Service-oriented architecture (SOA) allows you to break free from single-purpose applications and point-to-point integrations so that you can create loosely coupled re-useable business services. These services can be rapidly combined to deliver new business functionality and operational responsiveness. SOA will help you gain agility, reduce risk, and achieve 20/20 foresight.

Service Oriented Architecture (SOA) is a paradigm for organizing and utilizing distributed capabilities that may be under the control of different ownership domains and implemented using various technology stacks. In general, entities (people and organizations) create capabili­ties to solve or support a solution for the problems they face in the course of their business. It is natural to think of one person's needs being met by capabilities offered by someone else; or, in the world of distributed computing, one computer agent's requirements being met by a computer agent belonging to a different owner. The term owner here may be used to denote different divisions of one business or perhaps unrelated entities in different countries.

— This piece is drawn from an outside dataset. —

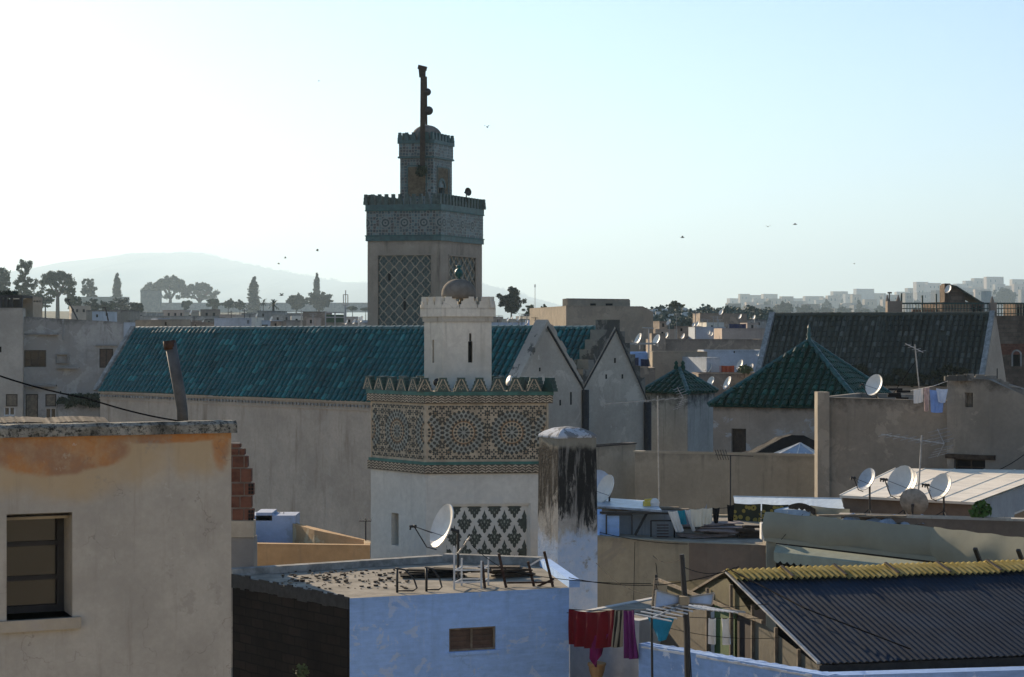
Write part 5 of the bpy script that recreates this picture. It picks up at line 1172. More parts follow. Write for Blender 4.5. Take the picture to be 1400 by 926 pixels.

There is not necessarily a one-to-one correlation between needs and capabilities; the granularity of needs and capabilities vary from fundamental to complex, and any given need may require a combination of numerous capabilities while any single capability may address more than one need. One perceived value of SOA is that it provides a powerful framework for matching needs and capabilities and for combining capabilities to address those needs by leveraging other capabilities. One capability may be repurposed across a multitude of needs.
SOA is a "view" of architecture that focuses in on services as the action boundaries between the needs and capabilities in a manner conducive to service discovery and repurposing.